** start ENTRIES SHOWN **

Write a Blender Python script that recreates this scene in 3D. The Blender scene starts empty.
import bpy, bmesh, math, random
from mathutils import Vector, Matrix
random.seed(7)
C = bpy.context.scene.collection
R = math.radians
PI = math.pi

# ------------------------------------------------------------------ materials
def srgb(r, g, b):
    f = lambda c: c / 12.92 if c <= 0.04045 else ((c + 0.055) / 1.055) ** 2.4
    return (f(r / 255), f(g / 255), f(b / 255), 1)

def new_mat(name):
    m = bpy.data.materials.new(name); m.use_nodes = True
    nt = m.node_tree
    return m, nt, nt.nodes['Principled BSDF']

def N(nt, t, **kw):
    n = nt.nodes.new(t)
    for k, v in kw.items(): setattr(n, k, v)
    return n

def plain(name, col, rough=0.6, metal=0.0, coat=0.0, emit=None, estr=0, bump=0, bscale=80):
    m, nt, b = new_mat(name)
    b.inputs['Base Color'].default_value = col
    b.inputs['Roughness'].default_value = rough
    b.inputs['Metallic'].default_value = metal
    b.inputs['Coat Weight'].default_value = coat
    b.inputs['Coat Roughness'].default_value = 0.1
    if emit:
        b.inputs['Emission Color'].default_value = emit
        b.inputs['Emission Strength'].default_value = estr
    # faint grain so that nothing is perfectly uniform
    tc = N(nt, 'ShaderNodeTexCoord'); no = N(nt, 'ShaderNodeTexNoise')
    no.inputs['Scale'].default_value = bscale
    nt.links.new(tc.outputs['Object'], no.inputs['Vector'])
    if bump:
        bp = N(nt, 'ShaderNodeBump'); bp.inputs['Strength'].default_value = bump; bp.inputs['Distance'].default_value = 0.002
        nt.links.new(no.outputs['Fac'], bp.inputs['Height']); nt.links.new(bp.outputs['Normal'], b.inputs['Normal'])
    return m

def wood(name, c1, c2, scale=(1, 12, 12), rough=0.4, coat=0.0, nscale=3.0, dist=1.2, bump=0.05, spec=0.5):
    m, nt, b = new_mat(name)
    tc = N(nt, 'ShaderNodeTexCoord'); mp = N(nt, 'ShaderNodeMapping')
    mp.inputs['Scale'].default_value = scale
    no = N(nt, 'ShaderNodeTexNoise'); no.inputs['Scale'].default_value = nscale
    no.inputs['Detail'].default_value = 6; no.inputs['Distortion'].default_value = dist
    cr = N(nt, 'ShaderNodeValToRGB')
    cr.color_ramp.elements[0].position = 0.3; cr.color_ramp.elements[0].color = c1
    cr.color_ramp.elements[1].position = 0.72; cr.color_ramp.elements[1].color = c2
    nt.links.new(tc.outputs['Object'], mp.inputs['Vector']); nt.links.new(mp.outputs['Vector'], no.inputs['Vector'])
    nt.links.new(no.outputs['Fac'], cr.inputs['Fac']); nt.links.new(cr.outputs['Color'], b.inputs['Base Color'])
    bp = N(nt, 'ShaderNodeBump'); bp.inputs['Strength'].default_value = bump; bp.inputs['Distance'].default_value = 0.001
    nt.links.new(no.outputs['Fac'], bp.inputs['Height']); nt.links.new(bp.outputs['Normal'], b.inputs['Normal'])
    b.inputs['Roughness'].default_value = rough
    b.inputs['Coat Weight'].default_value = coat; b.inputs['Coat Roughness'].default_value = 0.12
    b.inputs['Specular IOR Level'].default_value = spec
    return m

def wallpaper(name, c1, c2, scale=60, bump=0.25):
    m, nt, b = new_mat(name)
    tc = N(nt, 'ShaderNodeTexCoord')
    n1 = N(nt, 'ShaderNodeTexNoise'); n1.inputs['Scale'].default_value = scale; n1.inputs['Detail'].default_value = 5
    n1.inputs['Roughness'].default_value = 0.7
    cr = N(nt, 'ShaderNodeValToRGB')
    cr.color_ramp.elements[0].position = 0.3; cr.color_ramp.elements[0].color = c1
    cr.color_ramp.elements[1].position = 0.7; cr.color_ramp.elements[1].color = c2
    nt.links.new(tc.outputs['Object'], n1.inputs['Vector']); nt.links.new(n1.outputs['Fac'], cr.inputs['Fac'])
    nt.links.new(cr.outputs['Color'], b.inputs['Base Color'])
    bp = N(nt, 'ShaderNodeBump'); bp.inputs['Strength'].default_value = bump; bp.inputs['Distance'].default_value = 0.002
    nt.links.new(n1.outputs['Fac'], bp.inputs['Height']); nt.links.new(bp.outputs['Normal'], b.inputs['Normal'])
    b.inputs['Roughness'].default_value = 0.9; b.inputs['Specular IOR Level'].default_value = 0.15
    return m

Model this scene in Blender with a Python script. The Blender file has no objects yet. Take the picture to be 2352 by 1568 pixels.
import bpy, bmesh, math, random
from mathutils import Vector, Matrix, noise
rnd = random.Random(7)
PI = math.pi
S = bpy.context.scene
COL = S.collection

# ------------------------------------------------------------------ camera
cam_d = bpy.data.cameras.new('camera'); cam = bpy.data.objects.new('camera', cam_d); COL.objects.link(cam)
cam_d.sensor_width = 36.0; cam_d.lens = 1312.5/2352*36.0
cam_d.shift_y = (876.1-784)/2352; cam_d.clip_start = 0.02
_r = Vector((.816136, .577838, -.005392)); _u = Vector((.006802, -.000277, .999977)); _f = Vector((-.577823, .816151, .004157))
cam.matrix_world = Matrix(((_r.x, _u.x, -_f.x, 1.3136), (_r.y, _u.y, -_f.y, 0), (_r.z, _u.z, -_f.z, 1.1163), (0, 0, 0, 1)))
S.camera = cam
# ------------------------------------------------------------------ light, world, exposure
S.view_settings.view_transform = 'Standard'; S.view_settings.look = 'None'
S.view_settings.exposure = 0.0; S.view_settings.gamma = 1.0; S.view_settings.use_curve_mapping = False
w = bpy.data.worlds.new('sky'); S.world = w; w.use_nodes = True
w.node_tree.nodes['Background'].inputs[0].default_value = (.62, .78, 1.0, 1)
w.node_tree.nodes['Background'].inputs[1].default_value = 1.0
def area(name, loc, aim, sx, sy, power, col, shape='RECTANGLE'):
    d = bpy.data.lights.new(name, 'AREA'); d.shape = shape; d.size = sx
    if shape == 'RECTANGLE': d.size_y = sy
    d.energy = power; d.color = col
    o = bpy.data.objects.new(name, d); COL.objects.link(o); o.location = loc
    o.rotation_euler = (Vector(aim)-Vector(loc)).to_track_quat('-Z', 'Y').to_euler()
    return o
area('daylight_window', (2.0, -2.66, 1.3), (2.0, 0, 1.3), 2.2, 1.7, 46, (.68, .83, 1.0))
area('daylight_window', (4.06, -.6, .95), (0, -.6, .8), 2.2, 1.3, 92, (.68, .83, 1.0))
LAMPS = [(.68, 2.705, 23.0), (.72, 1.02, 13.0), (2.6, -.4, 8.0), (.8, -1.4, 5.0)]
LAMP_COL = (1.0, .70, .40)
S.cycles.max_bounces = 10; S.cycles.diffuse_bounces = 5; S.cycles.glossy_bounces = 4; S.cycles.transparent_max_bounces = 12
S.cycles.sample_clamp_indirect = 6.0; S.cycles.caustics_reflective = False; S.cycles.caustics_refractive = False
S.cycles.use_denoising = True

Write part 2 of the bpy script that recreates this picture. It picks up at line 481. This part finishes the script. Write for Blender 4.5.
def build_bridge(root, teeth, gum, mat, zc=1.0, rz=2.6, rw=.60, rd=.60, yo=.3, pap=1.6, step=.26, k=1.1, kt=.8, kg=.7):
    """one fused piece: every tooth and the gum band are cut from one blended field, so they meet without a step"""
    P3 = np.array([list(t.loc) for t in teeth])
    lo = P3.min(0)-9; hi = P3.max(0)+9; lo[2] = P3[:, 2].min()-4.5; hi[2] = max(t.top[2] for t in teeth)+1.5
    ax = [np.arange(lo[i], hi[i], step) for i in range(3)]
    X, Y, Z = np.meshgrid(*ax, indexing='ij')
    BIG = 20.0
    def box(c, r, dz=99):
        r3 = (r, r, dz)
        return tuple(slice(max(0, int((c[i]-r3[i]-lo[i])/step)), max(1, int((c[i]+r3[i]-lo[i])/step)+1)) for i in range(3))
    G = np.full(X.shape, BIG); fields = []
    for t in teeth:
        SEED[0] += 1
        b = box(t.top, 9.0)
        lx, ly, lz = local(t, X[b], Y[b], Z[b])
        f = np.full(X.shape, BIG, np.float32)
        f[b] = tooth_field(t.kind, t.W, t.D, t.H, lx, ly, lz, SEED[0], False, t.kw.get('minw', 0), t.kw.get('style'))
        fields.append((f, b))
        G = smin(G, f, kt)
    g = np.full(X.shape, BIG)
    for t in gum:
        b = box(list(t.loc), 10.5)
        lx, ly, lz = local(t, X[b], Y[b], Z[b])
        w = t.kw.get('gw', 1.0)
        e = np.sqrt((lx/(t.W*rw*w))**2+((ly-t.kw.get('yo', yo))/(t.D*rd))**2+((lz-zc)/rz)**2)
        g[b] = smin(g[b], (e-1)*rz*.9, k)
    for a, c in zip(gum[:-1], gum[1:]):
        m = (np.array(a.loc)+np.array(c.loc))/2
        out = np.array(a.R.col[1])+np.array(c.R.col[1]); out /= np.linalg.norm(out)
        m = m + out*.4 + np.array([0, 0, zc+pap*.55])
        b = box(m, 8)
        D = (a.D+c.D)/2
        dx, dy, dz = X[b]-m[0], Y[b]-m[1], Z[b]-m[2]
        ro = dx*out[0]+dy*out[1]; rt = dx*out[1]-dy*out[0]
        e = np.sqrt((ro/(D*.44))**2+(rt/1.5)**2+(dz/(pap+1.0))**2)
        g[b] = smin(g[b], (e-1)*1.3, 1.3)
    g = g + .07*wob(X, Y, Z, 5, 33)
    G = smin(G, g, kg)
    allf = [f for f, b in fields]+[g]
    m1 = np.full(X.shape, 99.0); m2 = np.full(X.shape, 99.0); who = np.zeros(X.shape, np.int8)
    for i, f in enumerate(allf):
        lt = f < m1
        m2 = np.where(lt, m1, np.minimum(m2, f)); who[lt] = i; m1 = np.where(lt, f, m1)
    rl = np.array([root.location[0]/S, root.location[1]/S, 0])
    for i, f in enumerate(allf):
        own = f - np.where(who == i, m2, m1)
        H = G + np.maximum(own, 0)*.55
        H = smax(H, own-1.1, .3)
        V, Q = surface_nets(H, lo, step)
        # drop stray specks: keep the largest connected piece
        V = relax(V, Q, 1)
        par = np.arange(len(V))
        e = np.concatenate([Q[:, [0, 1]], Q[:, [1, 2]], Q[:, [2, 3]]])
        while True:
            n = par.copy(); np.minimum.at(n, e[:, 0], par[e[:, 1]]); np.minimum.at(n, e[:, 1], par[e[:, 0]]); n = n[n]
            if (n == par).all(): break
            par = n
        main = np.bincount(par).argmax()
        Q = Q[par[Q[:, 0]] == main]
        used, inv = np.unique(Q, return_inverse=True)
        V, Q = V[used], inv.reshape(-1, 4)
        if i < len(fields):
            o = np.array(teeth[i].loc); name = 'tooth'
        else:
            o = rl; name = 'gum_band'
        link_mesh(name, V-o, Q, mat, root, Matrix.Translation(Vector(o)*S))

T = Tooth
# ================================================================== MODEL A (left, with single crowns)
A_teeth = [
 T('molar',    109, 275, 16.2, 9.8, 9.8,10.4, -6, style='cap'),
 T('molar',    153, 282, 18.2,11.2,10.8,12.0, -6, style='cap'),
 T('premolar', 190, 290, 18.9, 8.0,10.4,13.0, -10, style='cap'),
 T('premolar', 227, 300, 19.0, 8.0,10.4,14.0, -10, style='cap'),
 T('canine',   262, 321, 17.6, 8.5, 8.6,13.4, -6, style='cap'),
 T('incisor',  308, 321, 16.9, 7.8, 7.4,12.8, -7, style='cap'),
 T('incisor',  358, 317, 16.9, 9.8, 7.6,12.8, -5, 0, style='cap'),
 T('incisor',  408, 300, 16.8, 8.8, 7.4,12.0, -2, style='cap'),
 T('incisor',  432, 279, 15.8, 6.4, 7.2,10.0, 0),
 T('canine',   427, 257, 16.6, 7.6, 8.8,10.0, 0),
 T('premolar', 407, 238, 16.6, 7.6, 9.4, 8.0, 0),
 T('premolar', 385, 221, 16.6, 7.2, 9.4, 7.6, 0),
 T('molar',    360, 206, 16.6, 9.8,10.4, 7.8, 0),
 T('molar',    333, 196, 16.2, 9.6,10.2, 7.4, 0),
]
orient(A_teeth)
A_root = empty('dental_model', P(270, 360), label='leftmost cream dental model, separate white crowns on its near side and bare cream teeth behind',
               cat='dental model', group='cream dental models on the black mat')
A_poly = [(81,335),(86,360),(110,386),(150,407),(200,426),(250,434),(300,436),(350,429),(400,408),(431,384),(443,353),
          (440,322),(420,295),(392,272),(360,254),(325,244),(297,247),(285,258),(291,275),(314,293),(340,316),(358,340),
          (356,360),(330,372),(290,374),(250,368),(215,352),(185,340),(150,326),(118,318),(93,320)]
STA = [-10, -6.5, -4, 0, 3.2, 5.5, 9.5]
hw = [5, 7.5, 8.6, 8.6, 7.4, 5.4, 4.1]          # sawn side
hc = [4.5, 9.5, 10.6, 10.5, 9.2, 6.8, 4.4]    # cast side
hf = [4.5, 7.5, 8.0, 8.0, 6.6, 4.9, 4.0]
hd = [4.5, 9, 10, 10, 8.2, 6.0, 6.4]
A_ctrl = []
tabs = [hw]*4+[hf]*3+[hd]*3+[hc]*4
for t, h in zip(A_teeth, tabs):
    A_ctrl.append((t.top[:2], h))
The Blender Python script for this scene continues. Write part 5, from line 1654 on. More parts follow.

** end ENTRIES SHOWN **

* _TASK_:
In the listing above, find the line containing "Model this scene" and the line containing "COL = S.collection". Output them and every line between, exactly, and nothing else.

* _CORRECT OUTPUT_:
Model this scene in Blender with a Python script. The Blender file has no objects yet. Take the picture to be 2352 by 1568 pixels.
import bpy, bmesh, math, random
from mathutils import Vector, Matrix, noise
rnd = random.Random(7)
PI = math.pi
S = bpy.context.scene
COL = S.collection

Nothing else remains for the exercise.